Dem Verlag zollt Bischof Liljes "Sonntagsblatt" für die friedensmäßige Ausstattung - weißes Papier, schöner Satz - seine Anerkennung. Aber an dem Werk selbst hat die christliche Wochenzeitung einiges auszusetzen. "An diesen 589 Seiten hat der Verfasser sieben Jahre lang geschrieben. Rechnen wir nach: also etwa seit Stalingrad. Es gingen Hunderttausende nach Sibirien, der Autor schrieb an dem galanten Roman. Es fielen täglich und nächtlich Menschen und Bomben - der Autor schrieb galant weiter. Es geschah dann noch einiges, aber der Autor ließ sich nicht beirren: seine Gedanken waren bei Danae, 16jährig, blond und süß, Kann sich einer sieben Jahre lang irren?"
Die bischöfliche Zeitung findet keine Antwort.
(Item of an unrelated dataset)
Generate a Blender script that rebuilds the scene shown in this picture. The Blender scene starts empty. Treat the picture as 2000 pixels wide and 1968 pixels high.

Der Dichter selbst, 36jährig und Vater von fünf Kindern, läßt seinen Herzog
von Scheria offen und wieder nicht ohne Ironie den Grund für sein anspruchsvolles und fragwürdiges Tun angeben: "In der Kunst muß man den Menschen etwas zumuten, muß sich um ihre Bequemlichkeiten nicht kümmern. Sie ist ja ohnehin nur für Aristocraten faßbar, geistige Aristocraten, setzt hohe Gesinnung voraus, und wehe, wenn der Geschmack des Kleinen Mannes über sie kommt."
Bei Niebelschütz werden Aristrocraten immer mit "c" geschrieben.>> (Spiegel)
Aus dem Jahr 1949, also mehr oder weniger unmittelbar nach dem 2. Weltkrieg.
Passend zur Story und leicht ironisch angehaucht, wie ich finde.